Alles ist bedeutsam. Und doch ist nichts so bedeutend, dass das Nichtwissen darum zu einem Ausschlusskriterium werden könnte. Im Gegenteil: Johanna Billings Arbeiten funktionieren poetisch und radikal inklusiv. Oder, wie es die 1973 in Jönköping geborene Künstlerin auf einer der diversen Myspace-Seiten erzählt, die sie wahlweise ihren Videoarbeiten, ihrer Musik oder ihrem eigenen Plattenlabel Make it Happen gewidmet hat: "No to competition, Yes to more for all."
Überhaupt Myspace. Wer nach Johanna Billing sucht, wird sie am allerehesten dort treffen. Wird eine Musikerin, eine Labelbetreiberin und eben eine Künstlerin entdecken. Wird sich, die Ästhetik und die Umtriebigkeit betreffend, vielleicht an das kanadische MusikerInnenkollektiv "Broken Social Scene" erinnert fühlen. Schnell merkt man, dass sie kein weiblicher Rodney Graham ist, keine Künstlerin und auch noch Musikern. Eher findet man den Autorenmythos der Spätmoderne, Kunst, Pop, akademische Diskursivität, Alltag, alles ist ineinander verwoben.
In der Moderne war das Konzept Band einmal zu einem bevorzugten Glamour- und Bedeutsamkeitsprojekt der Kunst geworden. Man bewunderte den Pop für seine Unmittelbarkeit und für die Aufmerksamkeit, die er zu erzeugen in der Lage war. Für die riesigen Bühnen und das riesige Publikum. In gewisser Weise, und dafür steht die Künstlerin Johanna Billing, hat sich dieses Verhältnis umgekehrt. Es ist der Kunstbetrieb, der heute die Aufmerksamkeit und die Öffentlichkeit erzeugt. Auch und gerade, wenn Johanna Billing einmal nichts anderes macht, als sich und ihre Freunde gemeinsam im Tonstudio zu filmen.

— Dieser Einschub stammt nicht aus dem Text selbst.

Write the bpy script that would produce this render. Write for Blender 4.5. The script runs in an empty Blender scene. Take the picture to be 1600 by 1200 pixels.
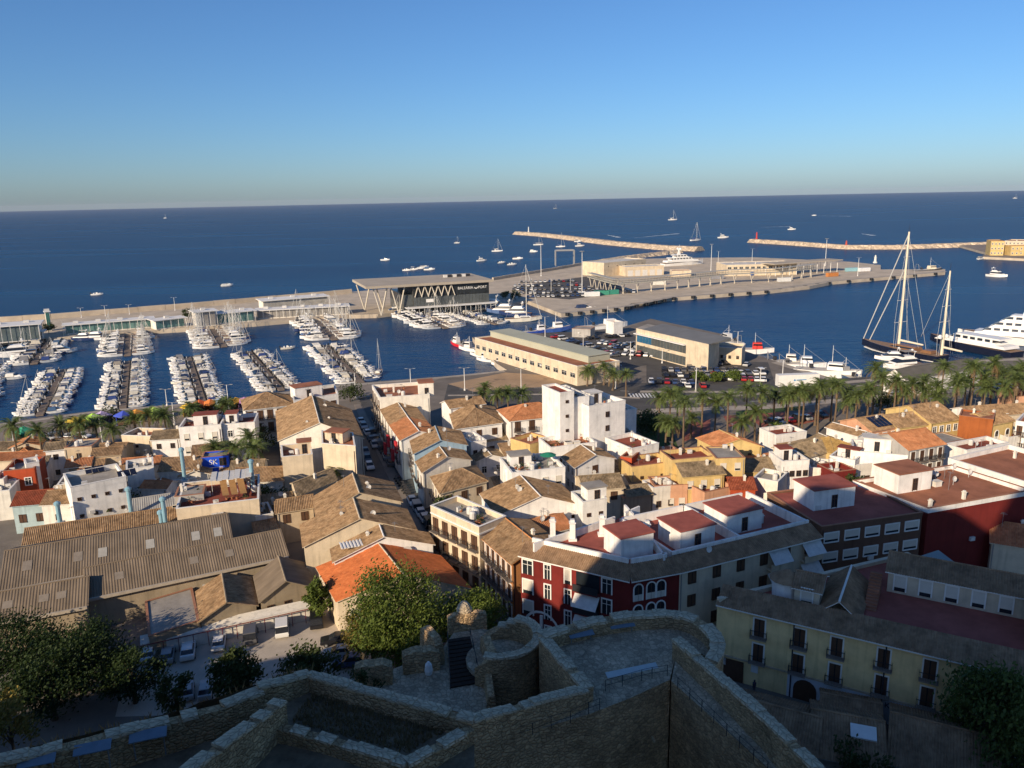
import bpy, math, random
from mathutils import Vector, Matrix
random.seed(7)
R = math.radians
sc = bpy.context.scene
COL = sc.collection
# ------------------------------------------------------------------ camera
CAMZ = 60.0
FPX = 1232.0                                   # focal length in photo pixels (1600 wide)
PITCH, ROLL = R(13.3), R(1.18)
_f = Vector((0, math.cos(PITCH), -math.sin(PITCH)))
_r0 = Vector((1, 0, 0)); _u0 = Vector((0, math.sin(PITCH), math.cos(PITCH)))
_r = _r0*math.cos(ROLL) - _u0*math.sin(ROLL)
_u = _u0*math.cos(ROLL) + _r0*math.sin(ROLL)
cam = bpy.data.cameras.new('camera'); camo = bpy.data.objects.new('camera', cam); COL.objects.link(camo)
cam.sensor_width = 36; cam.lens = 36*FPX/1600; cam.clip_start = .5; cam.clip_end = 60000
camo.matrix_world = Matrix(((_r.x, _u.x, -_f.x, 0), (_r.y, _u.y, -_f.y, 0), (_r.z, _u.z, -_f.z, CAMZ), (0, 0, 0, 1)))
sc.camera = camo
# ------------------------------------------------------------------ sky, sun, exposure
SUN_EL, SUN_AZ = R(22), math.atan2(-.60, -.80)
wd = bpy.data.worlds.new('World'); sc.world = wd; wd.use_nodes = True
nt = wd.node_tree; bg = nt.nodes['Background']
sky = nt.nodes.new('ShaderNodeTexSky'); sky.sky_type = 'NISHITA'; sky.sun_disc = False
sky.sun_elevation = SUN_EL; sky.sun_rotation = SUN_AZ
sky.altitude = 60; sky.air_density = 1.0; sky.dust_density = .55; sky.ozone_density = 8.5
nt.links.new(sky.outputs[0], bg.inputs[0]); bg.inputs[1].default_value = .075
sl = bpy.data.lights.new('sun', 'SUN'); slo = bpy.data.objects.new('sun', sl); COL.objects.link(slo)
sl.energy = 3.75; sl.angle = R(.5); sl.color = (1, .82, .60)
SUND = Vector((math.sin(SUN_AZ)*math.cos(SUN_EL), math.cos(SUN_AZ)*math.cos(SUN_EL), math.sin(SUN_EL)))
slo.rotation_euler = SUND.to_track_quat('Z', 'Y').to_euler(); slo.location = (-60, -80, 120)
sc.view_settings.view_transform = 'Standard'; sc.view_settings.look = 'None'
sc.view_settings.exposure = .7; sc.view_settings.gamma = 1; sc.view_settings.use_curve_mapping = False
sc.cycles.max_bounces = 5; sc.cycles.diffuse_bounces = 3; sc.cycles.glossy_bounces = 2; sc.cycles.transmission_bounces = 2; sc.cycles.volume_bounces = 0
GZ = 2.0                                       # height of the town and quays above the sea
# ------------------------------------------------------------------ picture position -> place at a known height
CR = {'A': (0, 440), 'B': (400, 440), 'C': (800, 340), 'D': (1200, 340), 'E': (0, 640), 'F': (400, 640),
      'G': (800, 600), 'H': (1200, 600), 'I': (0, 900), 'J': (400, 900), 'K': (800, 900), 'L': (1200, 900)}
def W(px, py, z=GZ):
    d = _f + _r*((px-800)/FPX) + _u*((600-py)/FPX)
    t = (z-CAMZ)/d.z if d.z < -1e-4 else 20000
    return Vector((d.x*t, d.y*t, z))
def Q(c, x, y, z=GZ):
    return W(CR[c][0]+x/4, CR[c][1]+y/4, z)
def PX(v):                                     # place -> picture (for checks)
    d = v-Vector((0, 0, CAMZ)); k = d.dot(_f)
    return (800+FPX*d.dot(_r)/k, 600-FPX*d.dot(_u)/k)
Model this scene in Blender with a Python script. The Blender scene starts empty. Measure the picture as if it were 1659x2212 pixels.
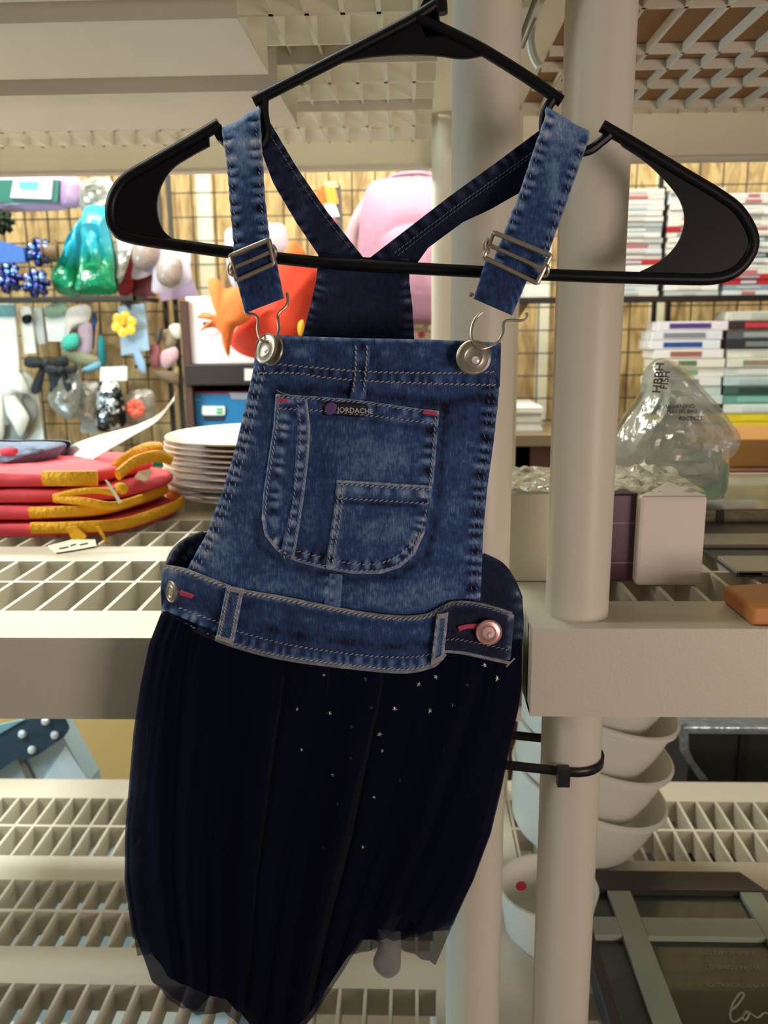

"You dont love me yet" heißt die daraus entstandene Arbeit. Wieder eine Coverversion, diesmal von Roky Erickson und gemeinsam mit dem Soundtrack zum Video "Magical World" rechtzeitig zur Baseler Ausstellung als Vinylplatte auf dem Münchner Label Apparent Extent erschienen. Die Platte übrigens konnte nur veröffentlicht werden, weil sich zwei Galerien an den Produktionskosten beteiligt haben. Die Kunst finanziert den Pop. Aber Johanna Billing mag diese Grenze ohnehin nicht ziehen.